CITY OF ANGELS at Hillbarn needs better direction.

(l to r) David Martin as Stine, Patti Appel as Alaura Kingsley, and David Sattler as Stone in Hillbarn's production of City of Angels.

CITY OF ANGELS: Musical by Cy Coleman, lyrics by David Zippel, and book by Larry Gelbart.
Director: Brad Friedman. Hillbarn Theatre, 1285 East Hillsdale Blvd., Foster City, CA. 94404. 650-349-6411 or September 1-25, 2011.

CITY OF ANGELS at Hillbarn needs better direction.

For the first production of their 71st season Hillbarn Theatre has mounted the award winning musical City of Angels that requires 35 to 40 scenes, tricky lighting, two concurrent story lines and eight of the nine main characters playing dual roles. With music by the talented Cy Coleman and book by Larry Gelbart, the lead writer for the hit TV series Mash, the professional staging(s) received multiple awards for the creators and the actors. It is an ambitious undertaking and individually there is much to admire in this production but the totality does not project a winner.

Consider a primary story line of a noted author, Stine (David Martin) writing a screen play of his acclaimed mystery novel City of Angels for an egotistical successful movie producer, Buddy (Michael Carey) in the 1940s. While the real-life story plays out in color, the film noir movie comes to life as a parallel mystery consigned to black and white imagery. For clarification there will be reference to the “real-life” as distinguished from the “reel-life” of the movie.

Much of the reel-life dialog is a direct steal from every mystery film in which a private eye, with a faithful secretary, is the main character. In this reincarnation the private eye is named Stone (David Sattler) and his female side-kick, if I may call her that, Avril Raines (Gina DiRado).
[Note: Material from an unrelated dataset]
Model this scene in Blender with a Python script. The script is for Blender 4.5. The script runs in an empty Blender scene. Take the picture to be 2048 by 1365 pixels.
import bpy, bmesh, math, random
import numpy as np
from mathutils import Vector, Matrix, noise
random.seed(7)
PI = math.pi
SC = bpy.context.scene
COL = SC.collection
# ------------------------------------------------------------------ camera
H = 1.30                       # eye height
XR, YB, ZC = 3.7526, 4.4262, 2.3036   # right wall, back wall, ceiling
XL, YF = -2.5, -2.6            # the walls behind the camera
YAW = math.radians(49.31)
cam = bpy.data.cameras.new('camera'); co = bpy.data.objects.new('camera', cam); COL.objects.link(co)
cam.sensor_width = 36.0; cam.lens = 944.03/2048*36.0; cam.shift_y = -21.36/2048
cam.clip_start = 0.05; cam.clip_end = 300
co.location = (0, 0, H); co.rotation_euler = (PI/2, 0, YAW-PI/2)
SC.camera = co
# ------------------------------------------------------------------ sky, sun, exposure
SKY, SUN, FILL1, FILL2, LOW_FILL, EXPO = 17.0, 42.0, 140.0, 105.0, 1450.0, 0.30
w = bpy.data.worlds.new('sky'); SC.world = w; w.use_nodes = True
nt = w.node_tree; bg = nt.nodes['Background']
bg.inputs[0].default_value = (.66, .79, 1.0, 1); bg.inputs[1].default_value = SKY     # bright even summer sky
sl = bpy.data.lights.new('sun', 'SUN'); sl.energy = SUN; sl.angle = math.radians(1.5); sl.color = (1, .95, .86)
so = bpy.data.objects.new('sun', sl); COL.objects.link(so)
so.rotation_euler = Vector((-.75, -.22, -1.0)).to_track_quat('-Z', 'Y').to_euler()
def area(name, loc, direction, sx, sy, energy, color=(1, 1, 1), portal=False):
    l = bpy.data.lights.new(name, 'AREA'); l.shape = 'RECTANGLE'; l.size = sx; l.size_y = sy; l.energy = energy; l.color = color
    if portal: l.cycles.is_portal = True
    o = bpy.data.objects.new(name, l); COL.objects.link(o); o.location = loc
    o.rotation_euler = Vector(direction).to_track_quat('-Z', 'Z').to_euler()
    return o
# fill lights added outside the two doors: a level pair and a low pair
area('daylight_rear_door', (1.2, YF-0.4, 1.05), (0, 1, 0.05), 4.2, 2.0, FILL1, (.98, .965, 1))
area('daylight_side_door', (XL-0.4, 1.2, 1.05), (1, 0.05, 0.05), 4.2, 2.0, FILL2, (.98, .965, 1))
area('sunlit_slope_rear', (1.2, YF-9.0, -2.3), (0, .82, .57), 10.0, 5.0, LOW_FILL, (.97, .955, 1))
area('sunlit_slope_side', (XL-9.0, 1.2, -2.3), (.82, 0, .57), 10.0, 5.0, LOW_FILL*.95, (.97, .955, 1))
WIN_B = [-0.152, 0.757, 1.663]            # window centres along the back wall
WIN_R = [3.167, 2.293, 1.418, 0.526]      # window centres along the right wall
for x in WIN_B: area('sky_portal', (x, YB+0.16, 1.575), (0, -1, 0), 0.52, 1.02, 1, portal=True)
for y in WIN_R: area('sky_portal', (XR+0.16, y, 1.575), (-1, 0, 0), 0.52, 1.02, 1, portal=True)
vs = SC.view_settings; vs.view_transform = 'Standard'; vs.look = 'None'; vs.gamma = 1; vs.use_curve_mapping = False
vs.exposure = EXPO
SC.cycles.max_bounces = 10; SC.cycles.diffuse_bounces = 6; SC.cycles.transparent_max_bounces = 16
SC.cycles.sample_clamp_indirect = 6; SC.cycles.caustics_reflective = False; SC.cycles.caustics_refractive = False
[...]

As Stine writes and rewrites the screen play under the domination of Buddy, on a small typing desk that frequently and obtrusively moves on and off stage, the reel-life movie takes multiple hits that are often laugh inducing and only occasionally hilarious.

The femme fatale Alaura Kingsley (Patti Appel) hires our intrepid movie reel-life hero Stone to find her missing daughter Mallory (Gina DiRado again) and the fun begins with an ever deepening mystery. Meanwhile back in real-life as Buddy dictates rewrites the reel-life characters suffer the consequences, and there are many. Stine has a real-life wife Gabby (Victoria Morgan) who splits for New York and he takes up with Buddy’s secretary Donna (Corrie Borris).
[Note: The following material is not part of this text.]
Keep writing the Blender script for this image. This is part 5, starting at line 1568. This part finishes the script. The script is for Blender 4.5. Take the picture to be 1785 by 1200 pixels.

At the beginning prologue and every so often in the evening a doo-bop quartet the Angel City 4(Sing Theory) parade about the stage with fingers snapping performing mundane dance steps (choreographer Jayne Zaban) for no apparent reason unless to emphasize the era of the play and allow scene changes. The first act is graced with some great songs including “What You Don’t Know About Women”, “With Every Breath I Take”, “Everybody Has Got To Be Somewhere” and the rousing finale “You’re Nothing Without Me” sung by Stine and his alter-ego Stone.
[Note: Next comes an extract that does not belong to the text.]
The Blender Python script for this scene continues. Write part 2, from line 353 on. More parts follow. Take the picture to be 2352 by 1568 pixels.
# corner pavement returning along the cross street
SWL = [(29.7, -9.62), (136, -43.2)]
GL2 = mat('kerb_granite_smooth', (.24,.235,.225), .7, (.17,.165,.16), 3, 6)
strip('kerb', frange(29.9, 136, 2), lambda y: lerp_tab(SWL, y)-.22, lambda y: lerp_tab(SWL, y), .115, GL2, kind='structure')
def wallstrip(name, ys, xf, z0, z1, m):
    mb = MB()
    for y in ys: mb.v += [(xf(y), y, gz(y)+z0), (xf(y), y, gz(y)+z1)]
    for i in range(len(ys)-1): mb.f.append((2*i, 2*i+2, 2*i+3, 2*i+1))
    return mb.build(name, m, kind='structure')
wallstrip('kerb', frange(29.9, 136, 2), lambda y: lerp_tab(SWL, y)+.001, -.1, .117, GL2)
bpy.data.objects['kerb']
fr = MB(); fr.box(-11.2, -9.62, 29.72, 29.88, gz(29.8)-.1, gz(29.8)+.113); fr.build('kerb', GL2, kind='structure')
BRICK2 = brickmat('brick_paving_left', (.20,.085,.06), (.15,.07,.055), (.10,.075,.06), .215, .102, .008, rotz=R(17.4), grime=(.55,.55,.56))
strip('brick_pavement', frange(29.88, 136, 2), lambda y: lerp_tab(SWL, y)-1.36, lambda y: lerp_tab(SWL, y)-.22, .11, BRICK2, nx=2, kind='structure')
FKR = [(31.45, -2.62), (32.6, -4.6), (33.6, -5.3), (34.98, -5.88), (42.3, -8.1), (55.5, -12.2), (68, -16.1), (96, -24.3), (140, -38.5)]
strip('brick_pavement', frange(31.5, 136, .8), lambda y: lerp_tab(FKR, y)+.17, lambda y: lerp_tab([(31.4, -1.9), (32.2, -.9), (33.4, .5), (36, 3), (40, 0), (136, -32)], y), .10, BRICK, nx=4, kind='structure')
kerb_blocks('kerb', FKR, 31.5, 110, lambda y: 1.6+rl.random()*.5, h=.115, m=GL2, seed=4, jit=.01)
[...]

Once again all purpose set and lighting designer Don Coluzzi has created an attractive multi-area set, including a revolving unit that works like a charm, and various smaller sets that move seamlessly on and off the stage. The 15 piece unseen orchestra under Greg Sudmeiers direction adds a touch of class to Colman’s music. David Martin does a serviceable job as Stine but often seems too strident making his scene of reconciliation unbelievable. David Sattler, brought in from New York and the only Equity actor, nails the role of Stone. Michael Carey as Buddy Fidler emphasizes the bombastic nature of what we expect from an egotistical producer and carries most of the humor in the script. The women in the cast tend to be indistinct in their dual roles. Victoria Morgan who doubles as the love interest for Stone and Stine and Corrie Borris as Stone’s receptionist and Stine’s mistress are the exceptions.

All in all it is a long two hours and 55 minutes.